Kisah-kisah yang terkumpul dalam rampai ini menawarkan peluang berkenalan dengan beragam cara pandang dan suara dalam kehidupan Indonesia pada masa yang berbeda-beda dalam sejarah. Ada yang mewakili pandangan mendalam terhadap peristiwa sejarah yang terkenal dari mata sosok-sosok di pinggiran masyarakat Indonesia. Ada pula yang menyajikan kehidupan Indonesia yang telah terabaikan oleh ingatan bersama bangsa Indonesia. Cerita-cerita ini yang aslinya ditulis dalam bahasa Indonesia mewakili kebudayaan dan masyarakat Indonesia yang kaya dan bineka. Sementara, terjemahannya, yang masing-masing telah melewati pengolahan yang ketat dan saksama, semakin memperkaya perjalanan ke dalam benak rakyat Indonesia. Dengan demikian, kisah-kisah ini, yang sebelumnya telah diterbitkan pada laman Dalang Publishing, dapat berperan sebagai wahana mengembalikan ingatan yang telah terhapuskan ataupun yang dibiarkan hampa oleh pengalaman bangsa Indonesia yang sedemikian rumit dan penuh luka sejak awal masa penjajahan hingga kini. Pembaca Indonesia akan memperoleh wawasan baru tentang dirinya dan berbagai kemungkinan yang dapat tercapai. Pembaca asing pun dapat menyadari betapa kehidupan insan Indonesia beririsan dengan kehidupan mereka sebagai sesama manusia.

==================

Benny Arnas, Penulis dan Pegiat Sastra

Sebagai cerminan kehidupan, karya sastra menjadi penting dikarang. Ia tidak jarang memberikan semangat kepada pembaca yang sedang mengalami kepedihan hidup yang melampaui cerita rekaan. Selain itu, cerita-cerita dalam bunga rampai ini menyambut pembaca dengan tangan terbuka untuk masuk, baik sebagai pengkhidmat maupun penghayat lakon-lakon dalam cerita.

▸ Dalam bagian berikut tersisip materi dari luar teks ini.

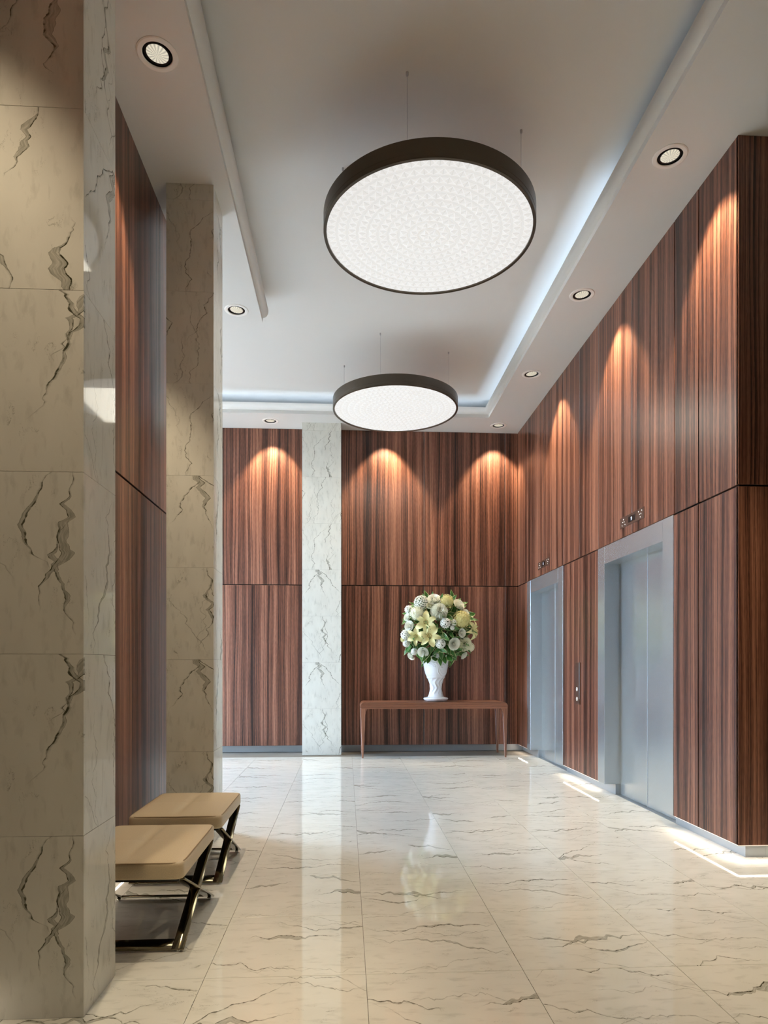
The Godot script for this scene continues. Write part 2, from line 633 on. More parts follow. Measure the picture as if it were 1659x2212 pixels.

Pembaca bisa mengalami bagaimana sebuah radio pemberontakan mengirim kepedihan yang lukanya masih menganga hingga puluhan tahun kemudian; bagaimana sebatang pohon dan peristiwa masa lalu menjadi pintu masuk menyelami jiwa manusia yang sakit dan sepi; serta bagaimana pekik burung atau kelengangan pantai menjelma jadi selimut rahasia yang menyembunyikan kegetiran.

Melalui buku ini, pembaca tidak hanya akan membaca, tetapi juga menyaksikan bagaimana cerita rekaan mampu menghidupkan yang tiada di dalam jiwa manusia lewat kisah tentang sejarah, kebudayaan, dan alam.